### PROBLEM DESCRIPTION
Pictures excluded, return the lines below from the first through the line holding "picture('framed_painting', 'small gilt".

DATASET EXCERPT start

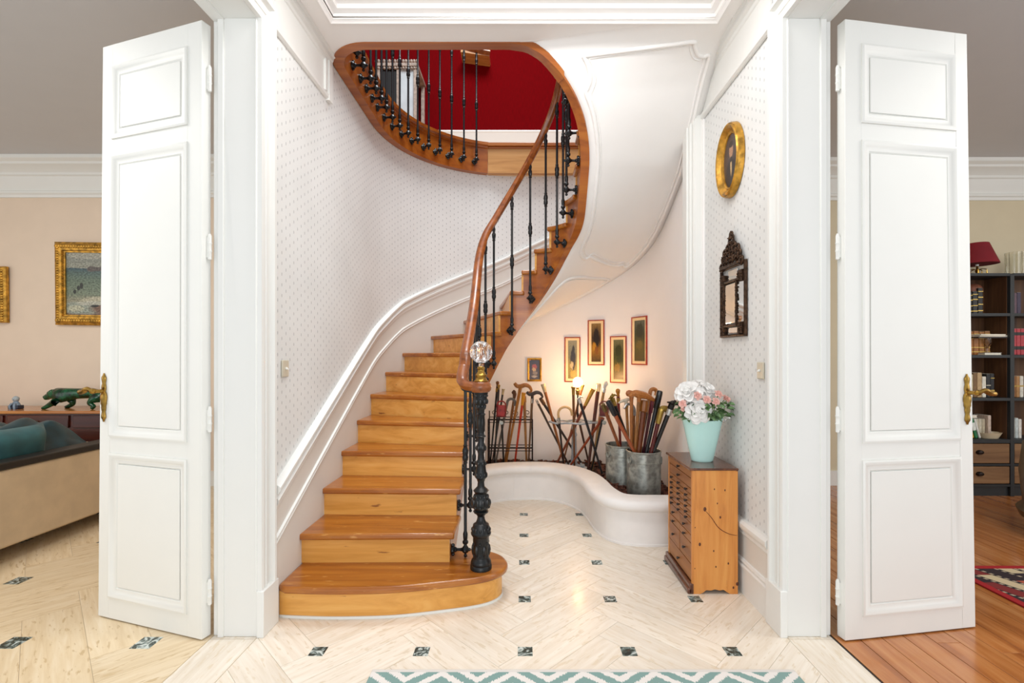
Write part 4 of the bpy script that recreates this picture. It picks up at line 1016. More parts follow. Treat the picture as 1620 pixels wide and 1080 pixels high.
picture('framed_painting', 'leftmost tall red framed picture, just above the glowing bulb', 905.5, 533, 604, 25, redf, P1, pg, crm, .010)
picture('framed_painting', 'tall red framed picture with orange sky and dark tree, second from left', 944, 506, 577.5, 26, redf, P2, pg, crm, .010)
picture('framed_painting', 'tall red framed green landscape hanging lowest of the right pair', 979, 531.5, 605.5, 25.5, redf, P3, pg, crm, .010)
picture('framed_painting', 'rightmost tall red framed picture, hung highest beside the pilaster', 1013, 500.5, 577, 24, redf, P4, pg, crm, .010)
P5 = painting('flower_piece', [(0, '4a3c38'), (.5, '3a2c34'), (1, '332832')], [(.5, .65, .25, .14, 'a84a40'), (.45, .5, .2, .1, 'c09a6a'), (.55, .32, .25, .1, '8a7a6a'), (.5, .15, .3, .06, 'b0a090')], 14, .2)
picture('framed_painting', 'small gilt framed flower picture alone at the left of the niche', 845.5, 566, 603, 22.5, gold, P5, None, None, .02)

# ------------------------------------------------------------ right wall: oval portrait, mirror, switches
op = thing('oval_portrait', 'oval gilt framed portrait of a man in dark coat on the wallpaper', 'picture', (1.168, 2.685, 2.325), -PI/2)
g = G(); a, b = .105, .155; fr = []
for i in range(56):
    t = 2*PI*i/56; c, s = math.cos(t), math.sin(t); nrm = Vector((c/a, 0, s/b)).normalized(); fr.append((Vector((a*c, 0, b*s)), nrm, Vector((0, -1, 0))))
g.sweep(fr, [(-.01, .002), (-.008, .014), (0, .018), (.005, .014), (.012, .018), (.02, .034), (.032, .040), (.038, .032), (.044, .034), (.048, .024), (.05, .002)], closed=True); g.build('frame', gold, op, smooth=50)
pt = painting('portrait', [(0, '2c2422'), (.5, '463835'), (1, '4a3c38')], [(.52, .18, .42, .36, '231d1f'), (.5, .68, .12, .14, 'b08466'), (.5, .79, .14, .06, '2b1d18'), (.5, .40, .05, .18, 'c0a070'), (.5, .52, .09, .05, '2b201e')], 12, .03)
g = G(); N = 40; g.v = [Vector((0, -.008, 0))]+[Vector((a*math.cos(2*PI*i/N), -.008, b*math.sin(2*PI*i/N))) for i in range(N)]; g.f = [(0, 1+i, 1+(i+1) % N) for i in range(N)]
g.uv = [(.5+v.x/(2*a), .5+v.z/(2*b)) for v in g.v]; g.build('painting', pt, op, smooth=False)
mir = thing('wall_mirror', 'ornate dark bronze mirror with pierced crest on the wallpaper', 'mirror', (1.168, 2.66, 1.345), -PI/2)
bronze = flat('dark_bronze', '4a3526', .4, .7, var=.3, scale=50, bump=.5)
mglass = flat('mirror_glass', 'e8ebea', .03, 1, var=.01)
g = G(); w, h = .145, .385
rectframe(g, -w, w, 0.012, h, [(-.004, .002), (-.004, .012), (.004, .018), (.012, .016), (.014, .002)]); rectframe(g, -.072, .072, .065, .30, [(-.003, .002), (-.003, .026), (.003, .030), (.010, .026), (.010, .002)])
for sx in (-1, 1):
    for z in (.045, .32): g.box(sx*.11-.028, sx*.11+.028, -.022, -.002, z-.030, z+.030)
g.build('frame', bronze, mir)
g = G(); random.seed(3)
for k in range(90):
    sdx = random.choice((-1, 1)); z = random.uniform(.07, .30); g.ball((sdx*(.078+random.random()*.008), -.029, z), random.uniform(.003, .006), 5)
for k in range(70):
    sdx = random.choice((-1, 1)); zc = random.choice((.045, .32)); g.ball((sdx*.11+random.uniform(-.025, .025), -.023, zc+random.uniform(-.028, .028)), random.uniform(.003, .007), 5)
g.build('relief_ornament', bronze, mir, smooth=60)['kind'] = 'stuff'
for (xa, xb, za, zb_, nm) in ((-.066, .066, .075, .29, 'mirror_plate'), (-.122, -.086, .075, .29, 'side_mirror_plate'), (.086, .122, .075, .29, 'side_mirror_plate'), (-.058, .058, .315, .37, 'upper_mirror_plate'), (-.058, .058, .022, .052, 'lower_mirror_plate')):
    tl = .010 if nm != 'mirror_plate' else .024
    g = G()
    if nm[0] == 's':
        s_ = 1 if xa > 0 else -1; g.prism([(s_*.084, -.022), (s_*.137, -.010), (s_*.137, -.004), (s_*.084, -.004)], za, zb_)
    else: g.box(xa, xb, -tl, -.004, za, zb_)
    g.build(nm, mglass, mir, smooth=False, bevel=.002)
g = G(); prs = [(-.12, .40, .022), (-.10, .44, .02), (-.075, .47, .024), (-.07, .43, .02), (-.035, .49, .024), (-.04, .44, .022), (0, .52, .026), (0, .56, .018), (0, .47, .02), (0, .42, .022), (.035, .49, .024), (.04, .44, .022), (.07, .43, .02), (.075, .47, .024), (.10, .44, .02), (.12, .40, .022), (-.02, .545, .012), (.02, .545, .012)]
for (x, z, r) in prs:
    g.tube([(x+r*math.cos(q), -.018, z+r*math.sin(q)) for q in [2*PI*i/12 for i in range(12)]], r*.33, 6, closed=True); g.ball((x, -.022, z), r*.42, 6)
for k in range(80):
    x, z, r = random.choice(prs); g.ball((x+random.uniform(-r, r), -.026, z+random.uniform(-r, r)), random.uniform(.003, .006), 5)
g.box(-.13, .13, -.03, -.002, .385, .40); g.build('crest', bronze, mir, smooth=60)
sw = flat('switch_ivory', 'cfc7b3', .35, var=.02)
def switch(label, x, y, z, rz):
    t = thing('light_switch', label, 'switch', (x, y, z), rz)
    G().box(-.032, .032, -.009, 0, -.041, .041).build('plate', sw, t, bevel=.004); g = G(); g.ball((0, -.012, 0), .007, 8); g.tube([(0, -.01, 0), (0, -.022, -.004)], .003, 6); g.build('toggle', white, t)
switch('ivory light switch on the left wallpapered wall beside the door casing', -1.164, 2.365, 1.18, PI/2)
switch('ivory light switch on the right wallpapered wall below the mirror', 1.169, 2.36, 1.17, -PI/2)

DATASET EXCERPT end

### TASK OUTPUT
Write part 4 of the bpy script that recreates this picture. It picks up at line 1016. More parts follow. Treat the picture as 1620 pixels wide and 1080 pixels high.
picture('framed_painting', 'leftmost tall red framed picture, just above the glowing bulb', 905.5, 533, 604, 25, redf, P1, pg, crm, .010)
picture('framed_painting', 'tall red framed picture with orange sky and dark tree, second from left', 944, 506, 577.5, 26, redf, P2, pg, crm, .010)
picture('framed_painting', 'tall red framed green landscape hanging lowest of the right pair', 979, 531.5, 605.5, 25.5, redf, P3, pg, crm, .010)
picture('framed_painting', 'rightmost tall red framed picture, hung highest beside the pilaster', 1013, 500.5, 577, 24, redf, P4, pg, crm, .010)
P5 = painting('flower_piece', [(0, '4a3c38'), (.5, '3a2c34'), (1, '332832')], [(.5, .65, .25, .14, 'a84a40'), (.45, .5, .2, .1, 'c09a6a'), (.55, .32, .25, .1, '8a7a6a'), (.5, .15, .3, .06, 'b0a090')], 14, .2)
picture('framed_painting', 'small gilt framed flower picture alone at the left of the niche', 845.5, 566, 603, 22.5, gold, P5, None, None, .02)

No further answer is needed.